Kalanyr: The gog-manifest not existing has been reported
Sorry for not checking the issues first, my software being old also results in Github's web interface failing.
Kalanyr: and I have a preliminary fix but I'm waiting to hear back from the reporter about if it works, if you'd like to try the fix:
[…]
Let me know if it works.
Works perfectly, I moved all manifest files out of the way, and called "python gogrepoc.py update" again: new files have been written. The only change I had to make before was commenting out the 3 "wakelock" lines and adding "sys.exit(1)" in place of the last (don't know much about python, so didn't test if "finally" can be safely removed).

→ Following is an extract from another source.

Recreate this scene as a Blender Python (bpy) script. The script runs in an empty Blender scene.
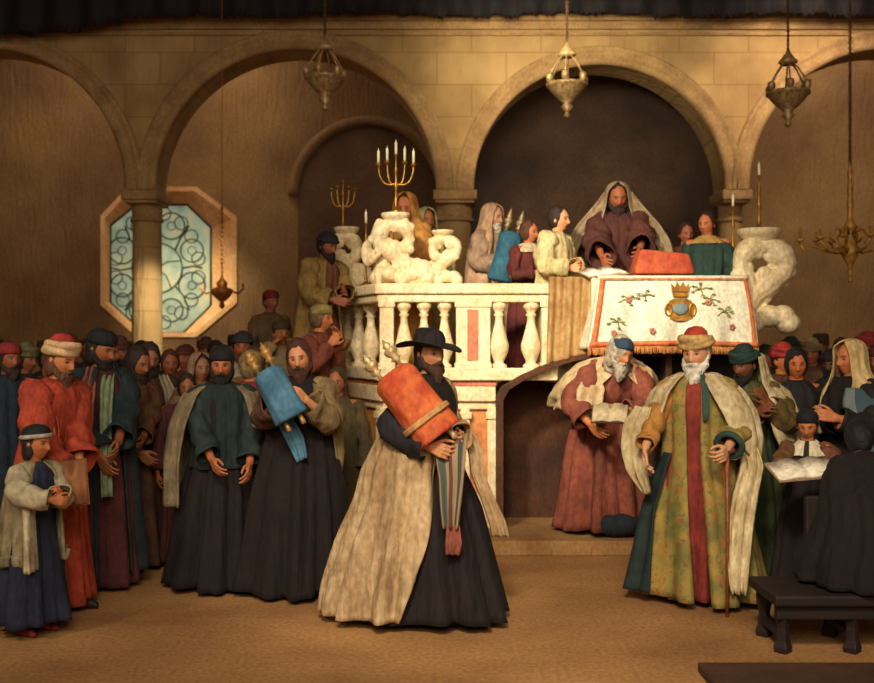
import bpy, bmesh, math, random
import numpy as np
from mathutils import Vector, Matrix, noise

C = bpy.context.scene.collection
SC = bpy.context.scene
PI = math.pi
CAMZ = 1.7
F = 1000.0
def R(d): return math.radians(d)
def at(px, py, Y):
    return Vector(((px-437)/F*Y, Y, CAMZ-(py-341.5)/F*Y))
def XX(px, Y): return (px-437)/F*Y
def ZZ(py, Y): return CAMZ-(py-341.5)/F*Y

# ------------------------------------------------------------------ materials
def lin(c):
    if isinstance(c, str):
        c = [int(c[i:i+2], 16)/255 for i in (0, 2, 4)]
    return tuple((x/12.92 if x <= .04045 else ((x+.055)/1.055)**2.4) for x in c)
MC = {}
def mat(col, rough=.8, var=.35, scale=9., bump=.25, metal=0., sheen=0., second=None, emit=0., stretch=(1, 1, 1), detail=4.):
    key = (str(col), rough, var, scale, bump, metal, sheen, str(second), emit, stretch)
    if key in MC: return MC[key]
    m = bpy.data.materials.new('mat_%d' % len(MC)); m.use_nodes = True
    nt = m.node_tree; n = nt.nodes; l = nt.links
    b = n['Principled BSDF']
    c = lin(col); c2 = lin(second) if second else tuple(x*(1-var) for x in c)
    c1 = c if second else tuple(min(1, x*(1+var*.6)) for x in c)
    tc = n.new('ShaderNodeTexCoord'); mp = n.new('ShaderNodeMapping')
    mp.inputs['Scale'].default_value = stretch
    l.new(tc.outputs['Object'], mp.inputs['Vector'])
    ns = n.new('ShaderNodeTexNoise'); ns.inputs['Scale'].default_value = scale; ns.inputs['Detail'].default_value = detail
    l.new(mp.outputs[0], ns.inputs['Vector'])
    cr = n.new('ShaderNodeValToRGB'); cr.color_ramp.elements[0].position = .32; cr.color_ramp.elements[1].position = .68
    cr.color_ramp.elements[0].color = (*c2, 1); cr.color_ramp.elements[1].color = (*c1, 1)
    l.new(ns.outputs['Fac'], cr.inputs['Fac'])
    nf = n.new('ShaderNodeTexNoise'); nf.inputs['Scale'].default_value = 38; nf.inputs['Detail'].default_value = 3
    mf = n.new('ShaderNodeMapping'); mf.inputs['Scale'].default_value = (1, 1, .6); l.new(tc.outputs['Object'], mf.inputs[0]); l.new(mf.outputs[0], nf.inputs['Vector'])
    rf = n.new('ShaderNodeMapRange'); rf.inputs[1].default_value = .3; rf.inputs[2].default_value = .7; rf.inputs[3].default_value = .72; rf.inputs[4].default_value = 1.18
    l.new(nf.outputs['Fac'], rf.inputs[0])
    mm = n.new('ShaderNodeVectorMath'); mm.operation = 'SCALE'; l.new(cr.outputs['Color'], mm.inputs[0]); l.new(rf.outputs[0], mm.inputs['Scale'])
    l.new(mm.outputs[0], b.inputs['Base Color'])
    b.inputs['Roughness'].default_value = rough; b.inputs['Metallic'].default_value = metal
    if sheen: b.inputs['Sheen Weight'].default_value = sheen
    if emit:
        l.new(cr.outputs['Color'], b.inputs['Emission Color']); b.inputs['Emission Strength'].default_value = emit
    if bump:
        n2 = n.new('ShaderNodeTexNoise'); n2.inputs['Scale'].default_value = scale*4; n2.inputs['Detail'].default_value = 3
        l.new(mp.outputs[0], n2.inputs['Vector'])
        bp = n.new('ShaderNodeBump'); bp.inputs['Strength'].default_value = bump; bp.inputs['Distance'].default_value = .01
        l.new(n2.outputs['Fac'], bp.inputs['Height']); last = bp
        if rough >= .85 and bump >= .25:
            n3 = n.new('ShaderNodeTexNoise'); n3.inputs['Scale'].default_value = 16; n3.inputs['Detail'].default_value = 2
            m3 = n.new('ShaderNodeMapping'); m3.inputs['Scale'].default_value = (1, 1, .22); l.new(tc.outputs['Object'], m3.inputs[0]); l.new(m3.outputs[0], n3.inputs['Vector'])
            b3 = n.new('ShaderNodeBump'); b3.inputs['Strength'].default_value = .75; b3.inputs['Distance'].default_value = .035
            l.new(n3.outputs['Fac'], b3.inputs['Height']); l.new(bp.outputs[0], b3.inputs['Normal']); last = b3
        l.new(last.outputs[0], b.inputs['Normal'])
    MC[key] = m
    return m
def cloth(col, var=.3, **k): return mat(col, rough=.85, var=var, scale=7., bump=.3, **k)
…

Kalanyr: Regarding the wakelock, you're not kidding about using an older version of Debian (the current LTS release is 3 versions newer than the one where systemd became the default) , I'll wrap the wakelock so that it doesn't crash in the case that systemd doesn't exist.
Sure, I reported this nonetheless, because there are distributions without
systemd out there, for desktop machines most notably Devuan, which is essentially Debian with
systemd removed.
ChFra: You should add a "shebang" line as the first line of the script:
--8<---------------------------
#!/usr/bin/env python --8<---------------------------
Kalanyr: This is not possible, starting the file with a shebang interferes with the mechanism for python version selection on Windows. *hmm* I wonder if there's someway I can have the file error out if it's executed as a shell script that doesn't interfere with Python behaviour.
Well, I can tell you exactly what it does (LANG=de_DE.UTF-8):
--8<---------------------------
from: too many arguments
from: too many arguments
from: too many arguments
/usr/local/src/games/gogrepoc/gogrepoc.py: Zeile 7: __appname__: Kommando nicht gefunden.
/usr/local/src/games/gogrepoc/gogrepoc.py: Zeile 8: __author__: Kommando nicht gefunden.
/usr/local/src/games/gogrepoc/gogrepoc.py: Zeile 9: __version__: Kommando nicht gefunden.
/usr/local/src/games/gogrepoc/gogrepoc.py: Zeile 10: __url__: Kommando nicht gefunden.
from: too many arguments
/usr/local/src/games/gogrepoc/gogrepoc.py: Zeile 44: minPy2: Kommando nicht gefunden.
/usr/local/src/games/gogrepoc/gogrepoc.py: Zeile 45: minPy3: Kommando nicht gefunden.
/usr/local/src/games/gogrepoc/gogrepoc.py: Zeile 49: Syntaxfehler beim unerwarteten Symbol »"Your Python version is not supported, please update to 2.7+"«
/usr/local/src/games/gogrepoc/gogrepoc.py: Zeile 49: ` print("Your Python version is not supported, please update to 2.7+" )'
--8<---------------------------
Comments # are ignored by the shell, the lines beginning with "from" as the first word give "too many arguments", the other lines result in "command not found" errors, because no executable files or shell aliases of those names exist. Those errors are non-fatal, the shell keeps executing.
If Imagemagick or Graphicsmagick are installed, however,
/usr/bin/import exists and interprets the to-be-imported functions as file names to write an image to, in the current directory where the script is called from. "import" changes the mouse cursor into some cross-hair style thing, whenever you select something on-screen, a file with the selected screen contents is written, and the next instance of "import" ist started with the next name until it reaches the "if" statement.
On Bourne/Korn style shells, which are the default almost everywhere, the "if" statement requires a "then" on the next line, or after a ";" behind the "test statement". This missing "then" causes a fatal error, the shell exits out of the script.
I'm not a python programmer, so don't know if that's possible, but having a "fake if" doing effectively nothing in python right at the beginning of the file would cause any "normal" shell to quit with a fatal error.